» **WHAT THE TASK ASKS**
Can you write out all the lines word for word, with no pictures?

+-------+

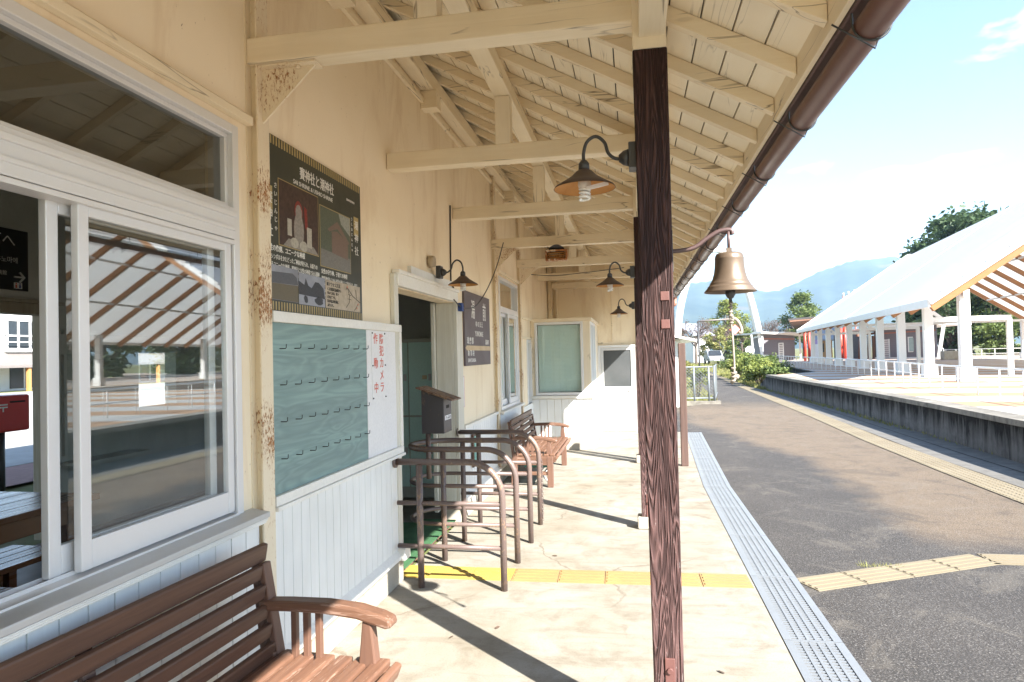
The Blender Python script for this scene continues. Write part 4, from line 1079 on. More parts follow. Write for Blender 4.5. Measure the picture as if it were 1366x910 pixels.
MB().prism([(SX - 0.001, 6.185, 1.578), (SX - 0.001, 6.235, 1.602), (SX - 0.001, 7.303, 1.602), (SX - 0.001, 7.303, 1.554), (SX - 0.001, 6.235, 1.554)], (0.003, 0, 0)).build('arrow_band', ink_tan, st)
sp = thing('paper_notice', 'narrow white paper strip with red marks beside the doorway casing', 'notice', (W, 6.1, 1.16))
MB().box(W + 0.002, W + 0.005, 6.045, 6.18, 1.015, 1.314).build('sheet', paper, sp)
t = MB().text('足\n元\n注\n意', 0.062, (W + 0.0055, 6.08, 1.245), line=1.05)
for a, b, c, d in ((6.05, 6.175, 1.306, 1.31), (6.05, 6.175, 1.02, 1.024), (6.05, 6.054, 1.024, 1.306), (6.171, 6.175, 1.024, 1.306)): t.box(W + 0.0045, W + 0.006, a, b, c, d)
t.build('lettering', ink_red, sp)
tp = thing('framed_panel', 'small teal panel in a brown frame leaning on the wall behind the rails', 'panel', (W + 0.06, 6.6, 0.6))
MB().box(W + 0.03, W + 0.05, 6.30, 6.62, 0.42, 0.74).build('frame', bench_wood, tp, 0.003)
MB().box(W + 0.0505, W + 0.053, 6.325, 6.595, 0.445, 0.715).build('panel', simple('teal_print', (0.13, 0.40, 0.34), (0.3, 0.5, 0.45), 18, bump=0), tp)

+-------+

» **FULL RESPONSE**
The Blender Python script for this scene continues. Write part 4, from line 1079 on. More parts follow. Write for Blender 4.5. Measure the picture as if it were 1366x910 pixels.
MB().prism([(SX - 0.001, 6.185, 1.578), (SX - 0.001, 6.235, 1.602), (SX - 0.001, 7.303, 1.602), (SX - 0.001, 7.303, 1.554), (SX - 0.001, 6.235, 1.554)], (0.003, 0, 0)).build('arrow_band', ink_tan, st)
sp = thing('paper_notice', 'narrow white paper strip with red marks beside the doorway casing', 'notice', (W, 6.1, 1.16))
MB().box(W + 0.002, W + 0.005, 6.045, 6.18, 1.015, 1.314).build('sheet', paper, sp)
t = MB().text('足\n元\n注\n意', 0.062, (W + 0.0055, 6.08, 1.245), line=1.05)
for a, b, c, d in ((6.05, 6.175, 1.306, 1.31), (6.05, 6.175, 1.02, 1.024), (6.05, 6.054, 1.024, 1.306), (6.171, 6.175, 1.024, 1.306)): t.box(W + 0.0045, W + 0.006, a, b, c, d)
t.build('lettering', ink_red, sp)
tp = thing('framed_panel', 'small teal panel in a brown frame leaning on the wall behind the rails', 'panel', (W + 0.06, 6.6, 0.6))
MB().box(W + 0.03, W + 0.05, 6.30, 6.62, 0.42, 0.74).build('frame', bench_wood, tp, 0.003)
MB().box(W + 0.0505, W + 0.053, 6.325, 6.595, 0.445, 0.715).build('panel', simple('teal_print', (0.13, 0.40, 0.34), (0.3, 0.5, 0.45), 18, bump=0), tp)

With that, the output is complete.